Return to the Seward Highway at mile S 3.7.

Mile S 2+Forest Acres Municipal Campground (At Hemlock St.): You will find wooded sites on a gravel loop with flush toilets and RV hookups.

Mile S 2+Seward Military Resort/Seward Air Force Camp (via Sea Lion Dr.): Both vacation facilities for active and retired military. There are camping sites available as well as cabins and RV services in both areas. This area is beautiful and well kept. If you or someone is your party is active or retired military or a federal employee, you will gain access to this coveted camping area.

Mile S 0 – Two more areas to mention that are not on the Seward Highway but are accessible. The Waterfront Park Municipal Campground is located literally on the waterfront in Seward (between the docks and downtown) and they have some RV hookups, restrooms with coin-op showers, and a dump station. (Owned by the City of Seward)

Another area to mention is Lowell Point Recreation Area that is located past Seward on Lowell Point Road (3 miles). There is the Lowell Point State Recreation Site with many trails available, but be sure to take a tide table book with you as much of the trails require low tide access.

In Lowell Point, down Pinnacle View Road, you will find the Lowell Point State Recreation Area Beach Parking with a trail to the beach. The beach is beautiful and a great area for photographs. Throughout this community, you will find private campgrounds, cabins and other lodging and kayaking businesses.

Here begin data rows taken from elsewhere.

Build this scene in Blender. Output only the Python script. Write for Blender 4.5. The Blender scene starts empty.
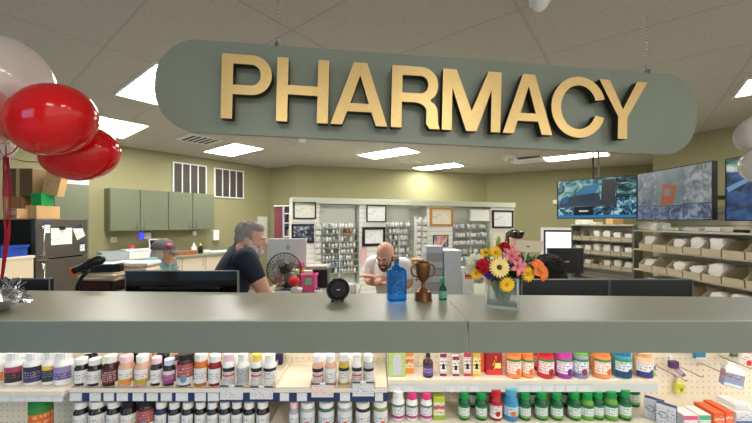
import bpy, bmesh, math, random
from mathutils import Matrix, Vector
random.seed(7)
SC = bpy.context.scene
COL = SC.collection
PI = math.pi
R = math.radians
F = 335.0; HZ = 222.0; EYE = 1.55; HC = 1.30
CEIL = EYE + HC

# ---------------------------------------------------------------- helpers
def lin(c):
    out = []
    for v in c[:3]:
        v = v/255.0
        out.append(v/12.92 if v <= .04045 else ((v+.055)/1.055)**2.4)
    return (out[0], out[1], out[2], 1.0)

def at(px, py, Y):                      # point seen at a place, at distance Y
    return Vector(((px-376)*Y/F, Y, EYE-(py-HZ)*Y/F))
def Xat(px, Y): return (px-376)*Y/F
def Zat(py, Y): return EYE-(py-HZ)*Y/F
def ceil_pt(px, py):
    Y = F*HC/(HZ-py)
    return Vector(((px-376)*Y/F, Y, CEIL))
def on_line(px, A, B):                  # plan point where the sight line meets plan line A-B
    d = (px-376)/F
    A = Vector(A[:2]); B = Vector(B[:2]); e = B-A
    k = (d*A.y-A.x)/(e.x-d*e.y)
    return A+e*k

MATS = {}
def nodes_of(name):
    m = bpy.data.materials.new(name); m.use_nodes = True
    nt = m.node_tree
    return m, nt, nt.nodes['Principled BSDF']
def M(name, c, rough=.5, metal=0, trans=0, emit=0, emit_c=None, noise=None, bump=None, coat=0, ior=1.45, alpha=1, sss=0):
    if name in MATS: return MATS[name]
    m, nt, b = nodes_of(name)
    b.inputs['Base Color'].default_value = lin(c)
    b.inputs['Roughness'].default_value = rough
    b.inputs['Metallic'].default_value = metal
    b.inputs['Transmission Weight'].default_value = trans
    b.inputs['IOR'].default_value = ior
    b.inputs['Coat Weight'].default_value = coat
    b.inputs['Alpha'].default_value = alpha
    if sss:
        b.inputs['Subsurface Weight'].default_value = sss
        b.inputs['Subsurface Radius'].default_value = (.02, .008, .005)
    if emit:
        b.inputs['Emission Color'].default_value = lin(emit_c or c)
        b.inputs['Emission Strength'].default_value = emit
    tc = nt.nodes.new('ShaderNodeTexCoord')
    if noise is None: noise = (35, .06)
    n = nt.nodes.new('ShaderNodeTexNoise'); n.inputs['Scale'].default_value = noise[0]
    n.inputs['Detail'].default_value = 3
    nt.links.new(tc.outputs['Object'], n.inputs['Vector'])
    mx = nt.nodes.new('ShaderNodeMix'); mx.data_type = 'RGBA'
    l = lin(c); a = noise[1]
    mx.inputs['A'].default_value = tuple(max(0, v*(1-a)) for v in l[:3])+(1,)
    mx.inputs['B'].default_value = tuple(min(1, v*(1+a)) for v in l[:3])+(1,)
    nt.links.new(n.outputs['Fac'], mx.inputs['Factor'])
    nt.links.new(mx.outputs['Result'], b.inputs['Base Color'])
    if bump:
        n2 = nt.nodes.new('ShaderNodeTexNoise'); n2.inputs['Scale'].default_value = bump[0]
        nt.links.new(tc.outputs['Object'], n2.inputs['Vector'])
        bp = nt.nodes.new('ShaderNodeBump'); bp.inputs['Strength'].default_value = bump[1]
        bp.inputs['Distance'].default_value = .004
        nt.links.new(n2.outputs['Fac'], bp.inputs['Height'])
        nt.links.new(bp.outputs['Normal'], b.inputs['Normal'])
    MATS[name] = m
    return m

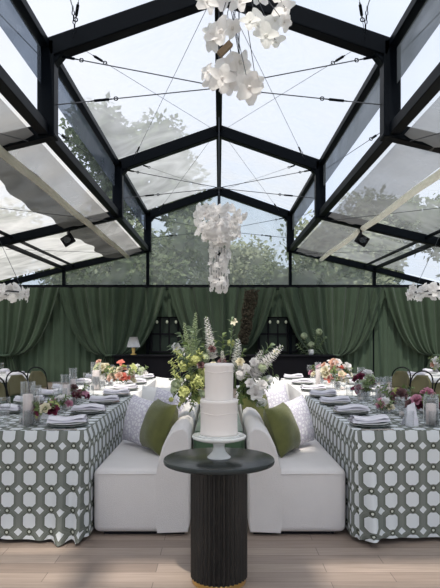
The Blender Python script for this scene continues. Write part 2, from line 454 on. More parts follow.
for p_, nm in zip(PXC, nmz): tied_drape((p_-219)/F*16.75, 'deep green velvet curtain gathered at its waist '+nm)
def sheer(x0, x1, z0, z1, label, Y=17.0):
    mb = MB(); NU = 90; vs = []
    for i in range(NU+1):
        x = x0+(x1-x0)*i/NU; dy = .04*math.sin(i*.9)+.02*math.sin(i*2.3)
        for k in range(6): vs.append((x, Y+dy*(.6+.08*k), z1+(z0-z1)*k/5))
    mb.add(vs, [(i*6+k, i*6+k+1, i*6+k+7, i*6+k+6) for i in range(NU) for k in range(5)])
    tag(mb.build('sheer_curtain', M['green2'], smooth=True), label, 'curtain')
k17 = 17/F
sheer((8-219)*k17, (112-219)*k17, .02, 2.62, 'straight pleated green curtain behind the gap between the two left swags', 16.95)
sheer((333-219)*k17, (432-219)*k17, .02, 2.62, 'straight pleated green curtain behind the gap between the two right swags', 16.95)
sheer((120-219)*k17, (215-219)*k17, 1.86, 2.62, 'short green curtain above the left window', 17.0)
sheer((225-219)*k17, (330-219)*k17, 1.86, 2.62, 'short green curtain above the right window', 17.0)
struct(MB().bar((-OX, 16.85, 2.69), (OX, 16.85, 2.69), .05, .05).build('trim_%d' % n, M['blackm'])); n += 1
for q, (a, b) in enumerate(((151, 187), (259, 297))):
    xa, xb = (a-219)*k17, (b-219)*k17
    zt, zb = H+(333-317)*k17, H+(333-352)*k17
    w = MB()
    for z in (zt, zb, H+(333-334)*k17): w.bar((xa, 17.08, z), (xb, 17.08, z), .06, .05)
    for x in (xa, xb, (xa+xb)/2, xa*.75+xb*.25, xa*.25+xb*.75): w.bar((x, 17.08, zb), (x, 17.08, zt), .04 if x not in (xa, xb) else .07, .05, up=(0, 1, 0))
    wo = struct(w.build('window_%d' % (q+4), M['blackm']))
    MB().box(xa, xb, 17.09, 17.1, zb, zt).build('window_glass', M['pane'], wo)
    for k, fx in enumerate(((157, 167, 176), (270, 278, 286))[q]):
        p = P(fx, 322, 16.9)
        t = thing('pendant_lamp', 'small pale glowing pendant bulb, %s of three before the %s back window' % (['leftmost', 'middle', 'rightmost'][k], ['left', 'right'][q]), 'lamp', p)
        MB().blob((0, 0, 0), .036, 10, 8, 0, (1, 1, 1.3)).build('bulb', M['bulb'], t, smooth=True)
        MB().tube([(0, 0, .04), (0, 0, .42)], .006, 5).build('cord', M['blackm'], t)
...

The two that I am aware of are Millers Landing and The Silver Derby Campground & RV Park.

Alaska Sealife Center with my 2 boys in March 2009. Seward, Alaska
Alaska Sealife Center with my 2 boys in March 2009. Seward, Alaska

Don’t forget to visit the Alaska Sealife Center while you are in Seward. I also find that a short cruise can take you to see Fox Island, a multitude of glaciers, and tons of sea life. Halibut fishing is a definite perk and don’t forget to walk through downtown Seward and the docks to get a closer glimpse into the locals world in beautiful Seward. This area is one of my favorite weekend vacation spots.